Tim Vine
Don’t Blow The Inheritance
He’s best known as the king of the one-liners and star of the sitcom Not Going Out. Now comic Tim Vine is presenting a new gameshow called Don’t Blow The Inheritance in which teams of two from different generations of the same family try to win a big cash prize.
It’s a family show – something for families to take part in and something the whole family can watch?
Yes, the basic premise is that there are four teams of two and each team is made up of either a daughter or a mum or a son and a father, or maybe a nephew and an uncle or a grandson and grandparents. So there’s a younger member of the family and an older one. I call them ‘offspring’, and I say, ‘Offspring on your buzzers!’

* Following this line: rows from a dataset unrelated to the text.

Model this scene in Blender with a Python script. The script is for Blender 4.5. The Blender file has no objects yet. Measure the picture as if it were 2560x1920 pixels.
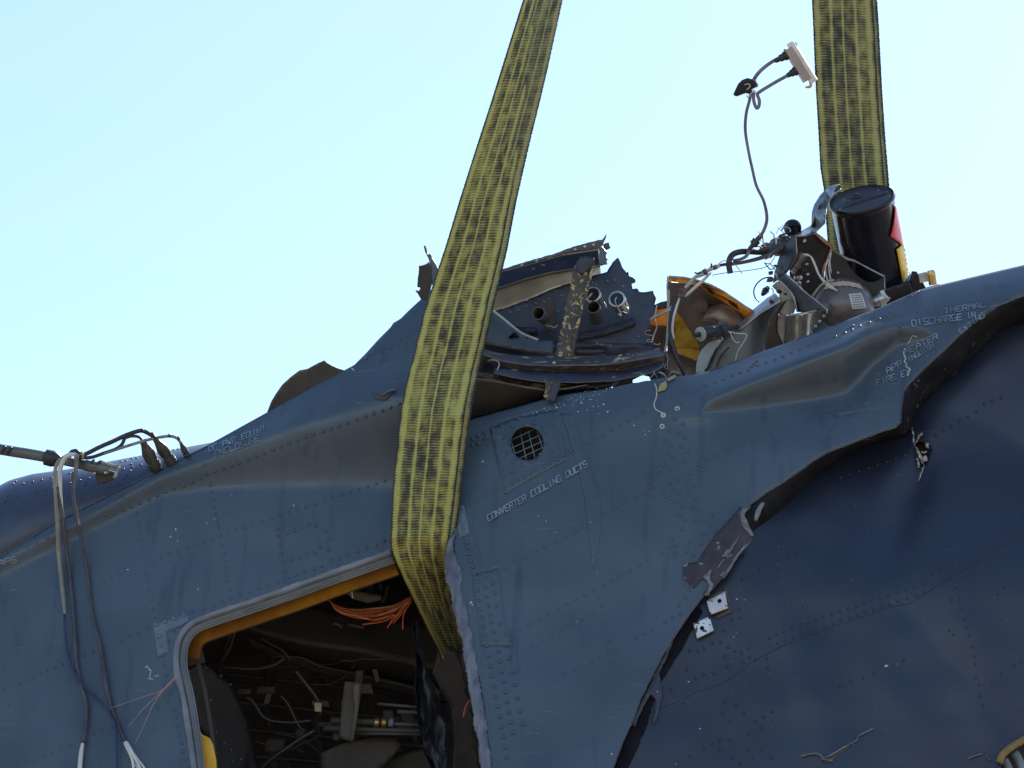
import bpy, math, random
import numpy as np
from mathutils import Vector, Matrix, noise
from mathutils.geometry import delaunay_2d_cdt
random.seed(7)
SC = bpy.context.scene
COL = SC.collection

# ------------------------------------------------------------------ camera
PITCH = math.radians(20)
DIST = 12.0
SPREAD = 3.2 / DIST
CAM = Vector((0, 0, 1.7))
FW = Vector((0, math.cos(PITCH), math.sin(PITCH)))
UP = Vector((0, -math.sin(PITCH), math.cos(PITCH)))
RT = Vector((1, 0, 0))
cam = bpy.data.cameras.new('camera')
cam.sensor_width = 36
cam.lens = 36 / SPREAD
cam.clip_end = 8000
co = bpy.data.objects.new('camera', cam)
COL.objects.link(co)
co.location = CAM
co.rotation_euler = (math.pi / 2 + PITCH, 0, 0)
SC.camera = co

# ------------------------------------------------------------------ sky and sun
SUN_EL, SUN_AZ = math.radians(45), math.radians(33)
world = bpy.data.worlds.new('World')
SC.world = world
world.use_nodes = True
wn = world.node_tree
wn.nodes.clear()
sky = wn.nodes.new('ShaderNodeTexSky')
sky.sky_type = 'NISHITA'
sky.sun_disc = False
sky.sun_elevation = SUN_EL
sky.sun_rotation = SUN_AZ
sky.air_density = 1.0
sky.dust_density = 0.42
sky.ozone_density = 2.05
bg = wn.nodes.new('ShaderNodeBackground')
bg.inputs['Strength'].default_value = 0.135
wo = wn.nodes.new('ShaderNodeOutputWorld')
wn.links.new(sky.outputs[0], bg.inputs[0])
wn.links.new(bg.outputs[0], wo.inputs[0])
sun = bpy.data.lights.new('sun', 'SUN')
sun.energy = 5.0
sun.angle = math.radians(0.53)
sun.color = (1, 0.95, 0.88)
so = bpy.data.objects.new('sun', sun)
COL.objects.link(so)
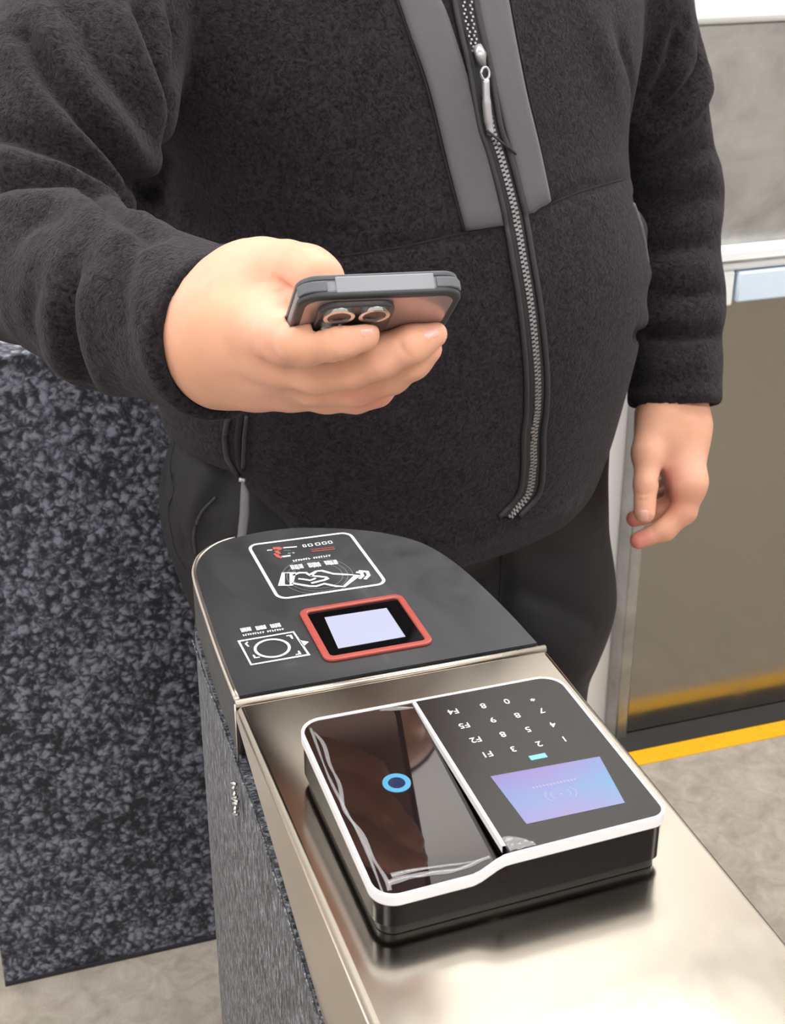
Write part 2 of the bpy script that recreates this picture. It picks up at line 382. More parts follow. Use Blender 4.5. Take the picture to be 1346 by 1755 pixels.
def skew(u, v):   # sign frame coordinates: u 0..1 to the right, v 0..1 far to near
    a = npv(.0535, .1935); b = npv(.1285, .1905); c = npv(.1305, .1075); d = npv(.0550, .1095)
    return tuple((a*(1-u)+b*u)*(1-v)+(d*(1-u)+c*u)*v)
bm = bmesh.new()
fr = rrect(0, 0, 1, 1, .09, 6); ribbon(bm, [skew(x, 1-y) for x, y in fr], .0022, closed=True)
# hand holding a card, drawn in the sign frame; image coords from the photo crop (u,v)
def S(L_, x0=92, y0=100, w_=1100, h_=540): # crop pixels -> world on the plate
    out = []
    for (x, y) in L_:
        px, py = 400+x/4.4867, 890+y/4.4867
        d = FW+RT*(px-673)/FPX-UP*(py-877.5)/FPX; t = (1.001-CAM[2])/d[2]; q = CAM+d*t; out.append((q[0], q[1]))
    return out
ribbon(bm, S([(385, 412), (458, 412), (446, 508), (370, 508)]), .0021, closed=True)
ribbon(bm, S([(458, 432), (505, 412), (560, 412), (590, 432), (640, 400), (680, 396), (770, 420), (860, 425), (955, 432), (852, 518), (790, 515), (700, 496), (640, 515), (590, 515), (450, 492)]), .0021)
ribbon(bm, S([(590, 434), (640, 438), (715, 446), (725, 456), (700, 468), (600, 492)]), .0021)
ribbon(bm, S([(500, 458), (540, 462), (590, 470), (618, 462), (632, 452)]), .0018)
ribbon(bm, S([(945, 408), (985, 412), (996, 436), (970, 458)]), .0022)
ribbon(bm, S([(965, 398), (1030, 404), (1042, 432), (1012, 462)]), .0024)
def glyph(bm, cx, cy, w_, h_, n=9, wd=.0009, seed=0):
    rn = random.Random(seed)
    for k in range(3):
        y = cy-h_/2+h_*(k+.5)/3+rn.uniform(-.0003, .0003); ribbon(bm, [(cx-w_/2, y), (cx+w_/2*rn.uniform(.7, 1), y)], wd)
    for k in range(3):
        x = cx-w_/2+w_*(k+.4)/3; ribbon(bm, [(x, cy-h_/2*rn.uniform(.5, 1)), (x+rn.uniform(-.0004, .0004), cy+h_/2)], wd*.9)
q = S([(490, 368), (625, 352), (755, 335)])
for i, (x, y) in enumerate(q):
    for j in (-1, 0, 1): glyph(bm, x+j*.0030, y-.0004*j, .0028, .0075, seed=i*3+j+5)
def textmesh(s, size, loc, rot, spacing=1.0, bold=0):
    cu = bpy.data.curves.new('t', 'FONT'); cu.body = s; cu.size = size; cu.align_x = 'CENTER'; cu.align_y = 'CENTER'; cu.space_character = spacing; cu.offset = bold; cu.fill_mode = 'FRONT'
    ob = bpy.data.objects.new('t', cu); COL.objects.link(ob); ob.rotation_euler = rot; ob.location = loc
    bpy.context.view_layer.update(); dg = bpy.context.evaluated_depsgraph_get(); me = bpy.data.meshes.new_from_object(ob.evaluated_get(dg)); me.transform(ob.matrix_world)
    bpy.data.objects.remove(ob); return me
def addtext(bm, *a, **k):
    me = textmesh(*a, **k); bm.from_mesh(me); bpy.data.meshes.remove(me)
# small row of letters (read from the other side)
q = S([(595, 302)])[0]
for i in range(15):
    if i == 7: continue
    x = q[0]-.0125+i*.00185; y = q[1]+.0002*(i-7)*-.2
    ribbon(bm, [(x, y-.0014), (x+.0002, y+.0014)], .0007); ribbon(bm, [(x, y+(.0012 if i % 2 else -.001)), (x+.0011, y+(.0012 if i % 3 else 0))], .0007)
for (gx, w_) in ((548, 24), (592, 34), (650, 38), (700, 34), (745, 30)):
    c = S([(gx, 205-(gx-548)*.14)])[0]; ribbon(bm, rrect(c[0]-w_*.00004, c[1]-.0018, c[0]+w_*.00004, c[1]+.0018, .0004, 2), .0007, closed=True)
ribbon(bm, S([(260, 240), (300, 236)]), .0012); ribbon(bm, S([(385, 220), (490, 212)]), .0016); ribbon(bm, S([(370, 290), (440, 280)]), .0022); ribbon(bm, S([(425, 262), (470, 260)]), .001)
ribbon(bm, S([(420, 262), (470, 256)]), .0008)
sg = bmobj('sign_print', bm, M['print_white'], plate)
bm = bmesh.new()
cx, cy = S([(668, 430)])[0]
for rx, ry in ((.0245, .026), (.021, .0222), (.0175, .0185)):
    ribbon(bm, [(cx+rx*math.cos(a)-.002, cy+ry*math.sin(a)) for a in np.linspace(0, 2*math.pi, 60, endpoint=False)], .0005, z=ZP-.0001, closed=True)
bmobj('sign_rings', bm, M['print_faint'], plate)
bm = bmesh.new()
ribbon(bm, S([(305, 225), (345, 222), (372, 232)]), .004); ribbon(bm, S([(320, 262), (350, 290), (378, 296)]), .0028); ribbon(bm, S([(330, 240), (352, 268)]), .003)
for k in range(7):
    a = S([(612+k*26, 240-k*3)])[0]; ribbon(bm, [(a[0]-.0012, a[1]-.0016), (a[0]+.0011, a[1]-.0014)], .0012); ribbon(bm, [(a[0]-.001, a[1]+.0015), (a[0]+.0011, a[1]+.0012)], .001)
bmobj('sign_red_print', bm, M['print_red'], plate)
bm = bmesh.new(); ribbon(bm, S([(390, 240), (445, 244)]), .001); ribbon(bm, S([(440, 262), (465, 254)]), .0014); bmobj('sign_teal_print', bm, M['print_teal'], plate)
# scan pictogram: frame, circle, arrow and lettering
def S2(L_):
    out = []
    for (x, y) in L_:
        px, py = 400+x/3.739, 1020+y/3.739
        d = FW+RT*(px-673)/FPX-UP*(py-877.5)/FPX; t = (1.001-CAM[2])/d[2]; q = CAM+d*t; out.append((q[0], q[1]))
    return out
bm = bmesh.new()
ribbon(bm, S2([(35, 296), (385, 236), (485, 382), (115, 446)]), .0014, closed=True)
c = S2([(250, 340)])[0]
ribbon(bm, [(c[0]+.0108*math.cos(a), c[1]+.0108*math.sin(a)) for a in np.linspace(0, 2*math.pi, 40, endpoint=False)], .0018, closed=True)
flat(bm, S2([(420, 288), (484, 300), (450, 330)]))
for i, gx in enumerate((82, 178, 272)):
    c = S2([(gx, 222-i*13)])[0]
    for j in (-1, 0, 1): glyph(bm, c[0]+j*.0023, c[1], .0022, .0055, seed=40+i*4+j, wd=.0007)
for i in range(17):
    if i == 9: continue
    c = S2([(65+i*15.6, 258-i*2.4)])[0]; ribbon(bm, [(c[0], c[1]-.0012), (c[0], c[1]+.0012)], .0006); ribbon(bm, [(c[0], c[1]+(.001 if i % 2 else -.001)), (c[0]+.0008, c[1]+(.001 if i % 3 else 0))], .0006)
# four corner brackets in the frame
for (a, b, c3) in (((170, 398), (140, 402), (128, 384)), ((400, 382), (428, 378), (418, 358)), ((92, 300), (80, 312), (98, 330)), ((340, 262), (366, 258), (380, 280))):
    ribbon(bm, S2([a, b, c3]), .0011)
bmobj('scan_print', bm, M['print_white'], plate)

# scanner window
sf_o = rrect(.0625, .0215, .1345, .0890, .0065, 8); sf_i = rrect(.0672, .0262, .1300, .0845, .003, 8)
fr = ring_prism('scanner_frame', sf_o, sf_i, 1.0004, 1.0030, M['red_plastic'], gate, bev=.001)
sw = prism('scanner_window', rrect(.0668, .0258, .1304, .0849, .003, 6), 1.0006, 1.0016, M['black_gloss'], gate)
bm = bmesh.new(); flat(bm, [(.0745, .0348), (.1195, .0352), (.1195, .0742), (.0770, .0752)], 1.0017, .0001); bmobj('scanner_light', bm, M['lit_screen'], sw)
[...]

And you’ve got a ready-made catchphrase!
I’ve got other catchphrases! I also say, ‘You can blow a candle, you can even blow a trumpet. But whatever you do, don’t blow the inheritance!’ And, ‘We’ve lost a team. It’s the end of a dream!’
So how does the game work?
You’ve got these four teams and the younger one stands in front of the older one. In the early rounds, the younger one buzzes if they think the older one knows the answer. And that’s how the money gets built up. At the end of each round we lose a pair, so there’s one pair left in the final round. Then the younger person has to try to answer questions to win the money their older relative has built up. They could be playing for around £20,000, so there’s a lot of pressure on them.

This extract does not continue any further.